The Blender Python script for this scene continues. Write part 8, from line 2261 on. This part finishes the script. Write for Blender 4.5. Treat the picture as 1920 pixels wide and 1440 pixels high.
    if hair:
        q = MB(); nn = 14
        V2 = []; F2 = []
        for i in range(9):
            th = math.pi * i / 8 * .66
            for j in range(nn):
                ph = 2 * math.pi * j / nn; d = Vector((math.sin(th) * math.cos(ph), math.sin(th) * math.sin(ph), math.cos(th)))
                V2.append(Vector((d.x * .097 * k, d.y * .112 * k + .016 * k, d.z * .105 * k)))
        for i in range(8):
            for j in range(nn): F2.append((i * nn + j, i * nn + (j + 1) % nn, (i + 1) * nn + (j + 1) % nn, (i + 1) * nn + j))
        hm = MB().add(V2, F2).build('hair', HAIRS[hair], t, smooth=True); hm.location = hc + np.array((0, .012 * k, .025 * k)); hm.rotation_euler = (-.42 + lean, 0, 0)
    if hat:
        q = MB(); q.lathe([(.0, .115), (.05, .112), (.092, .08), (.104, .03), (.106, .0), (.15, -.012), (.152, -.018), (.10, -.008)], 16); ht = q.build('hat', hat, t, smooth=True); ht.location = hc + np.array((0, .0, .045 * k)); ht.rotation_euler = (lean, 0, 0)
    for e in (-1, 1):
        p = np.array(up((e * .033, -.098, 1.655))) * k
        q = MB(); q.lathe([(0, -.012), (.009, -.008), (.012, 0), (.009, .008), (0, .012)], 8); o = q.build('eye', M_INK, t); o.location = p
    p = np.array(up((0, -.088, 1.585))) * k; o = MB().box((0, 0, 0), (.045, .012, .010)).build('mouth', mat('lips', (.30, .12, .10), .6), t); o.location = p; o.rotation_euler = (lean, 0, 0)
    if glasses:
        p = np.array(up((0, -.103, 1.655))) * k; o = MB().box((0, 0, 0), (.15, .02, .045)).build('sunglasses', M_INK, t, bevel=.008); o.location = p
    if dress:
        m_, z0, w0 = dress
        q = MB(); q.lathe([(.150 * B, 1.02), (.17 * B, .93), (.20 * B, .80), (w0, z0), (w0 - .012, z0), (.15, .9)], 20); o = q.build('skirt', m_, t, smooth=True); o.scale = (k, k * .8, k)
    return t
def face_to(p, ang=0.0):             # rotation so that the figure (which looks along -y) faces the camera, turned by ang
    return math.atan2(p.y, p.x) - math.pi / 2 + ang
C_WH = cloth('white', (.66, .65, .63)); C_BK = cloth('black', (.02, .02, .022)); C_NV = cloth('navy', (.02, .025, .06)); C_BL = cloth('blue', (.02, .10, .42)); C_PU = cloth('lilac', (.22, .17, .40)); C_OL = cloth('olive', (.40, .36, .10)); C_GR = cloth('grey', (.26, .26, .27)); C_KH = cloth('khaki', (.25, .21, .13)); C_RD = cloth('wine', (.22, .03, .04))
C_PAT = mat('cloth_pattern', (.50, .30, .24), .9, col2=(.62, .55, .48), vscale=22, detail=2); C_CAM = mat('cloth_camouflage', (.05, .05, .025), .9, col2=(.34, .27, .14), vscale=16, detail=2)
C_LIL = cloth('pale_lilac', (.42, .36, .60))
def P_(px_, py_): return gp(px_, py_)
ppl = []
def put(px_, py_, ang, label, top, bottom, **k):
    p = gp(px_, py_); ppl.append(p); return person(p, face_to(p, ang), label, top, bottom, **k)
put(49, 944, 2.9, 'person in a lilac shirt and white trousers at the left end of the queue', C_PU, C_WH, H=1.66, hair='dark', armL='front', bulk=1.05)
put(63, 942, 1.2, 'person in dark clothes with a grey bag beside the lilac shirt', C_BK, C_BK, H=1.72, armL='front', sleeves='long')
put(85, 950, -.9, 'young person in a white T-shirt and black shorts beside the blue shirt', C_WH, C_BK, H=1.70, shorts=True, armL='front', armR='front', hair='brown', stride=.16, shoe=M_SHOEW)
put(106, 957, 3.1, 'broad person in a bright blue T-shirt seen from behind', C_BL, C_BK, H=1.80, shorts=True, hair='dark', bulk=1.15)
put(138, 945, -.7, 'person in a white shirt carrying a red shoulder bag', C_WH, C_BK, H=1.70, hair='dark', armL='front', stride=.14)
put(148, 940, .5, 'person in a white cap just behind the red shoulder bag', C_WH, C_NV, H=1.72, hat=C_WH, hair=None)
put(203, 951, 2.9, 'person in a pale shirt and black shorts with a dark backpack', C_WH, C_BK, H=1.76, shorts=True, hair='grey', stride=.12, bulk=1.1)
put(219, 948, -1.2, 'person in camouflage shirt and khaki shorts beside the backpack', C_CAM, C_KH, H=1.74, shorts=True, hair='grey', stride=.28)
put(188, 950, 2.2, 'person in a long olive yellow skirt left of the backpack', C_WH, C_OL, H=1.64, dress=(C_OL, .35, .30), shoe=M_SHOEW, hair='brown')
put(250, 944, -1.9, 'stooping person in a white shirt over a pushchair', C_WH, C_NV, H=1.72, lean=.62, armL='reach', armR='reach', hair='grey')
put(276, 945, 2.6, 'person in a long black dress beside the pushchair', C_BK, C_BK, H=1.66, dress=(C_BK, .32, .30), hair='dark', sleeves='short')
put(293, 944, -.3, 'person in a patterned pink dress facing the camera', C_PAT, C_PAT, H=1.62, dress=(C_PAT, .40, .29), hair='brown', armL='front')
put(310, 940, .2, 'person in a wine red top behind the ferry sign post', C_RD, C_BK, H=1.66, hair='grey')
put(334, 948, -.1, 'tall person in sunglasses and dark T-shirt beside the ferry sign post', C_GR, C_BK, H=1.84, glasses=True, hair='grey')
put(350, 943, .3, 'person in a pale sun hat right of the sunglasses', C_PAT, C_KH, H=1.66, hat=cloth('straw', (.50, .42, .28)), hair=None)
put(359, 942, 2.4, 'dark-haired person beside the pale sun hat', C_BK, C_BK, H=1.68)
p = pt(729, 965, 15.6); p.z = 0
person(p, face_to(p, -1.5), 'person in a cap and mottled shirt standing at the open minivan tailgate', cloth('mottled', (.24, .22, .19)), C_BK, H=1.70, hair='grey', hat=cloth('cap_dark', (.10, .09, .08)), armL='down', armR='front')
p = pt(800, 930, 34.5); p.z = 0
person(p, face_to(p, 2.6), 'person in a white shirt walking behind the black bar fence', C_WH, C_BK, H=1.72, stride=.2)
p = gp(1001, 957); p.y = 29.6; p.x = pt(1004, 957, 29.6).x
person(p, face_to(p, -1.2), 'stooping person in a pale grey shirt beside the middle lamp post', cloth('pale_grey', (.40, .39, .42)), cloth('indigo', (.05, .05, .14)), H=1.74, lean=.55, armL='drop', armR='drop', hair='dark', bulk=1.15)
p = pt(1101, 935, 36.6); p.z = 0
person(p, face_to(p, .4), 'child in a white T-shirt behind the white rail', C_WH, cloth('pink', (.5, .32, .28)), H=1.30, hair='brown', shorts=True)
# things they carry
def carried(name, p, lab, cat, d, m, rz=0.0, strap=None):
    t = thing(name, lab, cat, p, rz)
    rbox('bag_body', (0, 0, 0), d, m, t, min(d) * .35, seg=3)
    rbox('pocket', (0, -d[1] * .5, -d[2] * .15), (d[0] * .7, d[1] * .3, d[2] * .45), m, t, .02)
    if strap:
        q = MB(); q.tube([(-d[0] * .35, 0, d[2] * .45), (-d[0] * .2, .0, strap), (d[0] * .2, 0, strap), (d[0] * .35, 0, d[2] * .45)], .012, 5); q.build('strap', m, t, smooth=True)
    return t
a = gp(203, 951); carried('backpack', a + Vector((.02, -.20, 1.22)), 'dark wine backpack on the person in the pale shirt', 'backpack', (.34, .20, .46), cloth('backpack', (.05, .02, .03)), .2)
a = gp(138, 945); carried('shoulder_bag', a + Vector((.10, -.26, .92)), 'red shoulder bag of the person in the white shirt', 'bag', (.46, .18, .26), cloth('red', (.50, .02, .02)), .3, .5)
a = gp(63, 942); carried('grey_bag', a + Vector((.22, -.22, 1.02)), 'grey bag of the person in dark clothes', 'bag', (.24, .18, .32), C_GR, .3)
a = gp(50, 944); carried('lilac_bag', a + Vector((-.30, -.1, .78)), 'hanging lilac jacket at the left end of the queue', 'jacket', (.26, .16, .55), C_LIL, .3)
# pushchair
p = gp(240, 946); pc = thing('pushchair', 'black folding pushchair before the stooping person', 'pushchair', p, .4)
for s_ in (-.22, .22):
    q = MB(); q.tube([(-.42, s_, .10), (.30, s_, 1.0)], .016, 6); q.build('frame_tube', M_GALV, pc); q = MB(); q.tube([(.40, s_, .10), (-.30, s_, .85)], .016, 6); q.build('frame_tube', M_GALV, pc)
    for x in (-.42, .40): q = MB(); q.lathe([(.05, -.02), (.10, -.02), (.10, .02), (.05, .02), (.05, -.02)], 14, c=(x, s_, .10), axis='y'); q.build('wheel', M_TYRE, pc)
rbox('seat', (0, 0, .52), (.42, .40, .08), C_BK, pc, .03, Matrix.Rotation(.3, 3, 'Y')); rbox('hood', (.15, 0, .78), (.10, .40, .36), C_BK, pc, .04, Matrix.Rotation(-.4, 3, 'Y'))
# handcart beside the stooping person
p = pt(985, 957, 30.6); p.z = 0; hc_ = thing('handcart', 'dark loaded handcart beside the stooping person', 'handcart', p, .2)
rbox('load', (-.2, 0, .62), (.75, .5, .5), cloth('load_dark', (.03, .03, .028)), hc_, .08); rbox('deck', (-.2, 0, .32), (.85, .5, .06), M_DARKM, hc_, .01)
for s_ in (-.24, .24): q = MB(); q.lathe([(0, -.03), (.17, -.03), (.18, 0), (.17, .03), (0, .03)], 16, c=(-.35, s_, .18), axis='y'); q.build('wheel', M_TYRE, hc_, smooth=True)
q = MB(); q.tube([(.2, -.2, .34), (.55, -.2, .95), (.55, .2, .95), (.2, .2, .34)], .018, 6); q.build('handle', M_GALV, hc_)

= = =

__Challenge__
Look through the material above and pick out each line holding the word "from".

__Solution to this problem__
The Blender Python script for this scene continues. Write part 8, from line 2261 on. This part finishes the script. Write for Blender 4.5. Treat the picture as 1920 pixels wide and 1440 pixels high.
put(106, 957, 3.1, 'broad person in a bright blue T-shirt seen from behind', C_BL, C_BK, H=1.80, shorts=True, hair='dark', bulk=1.15)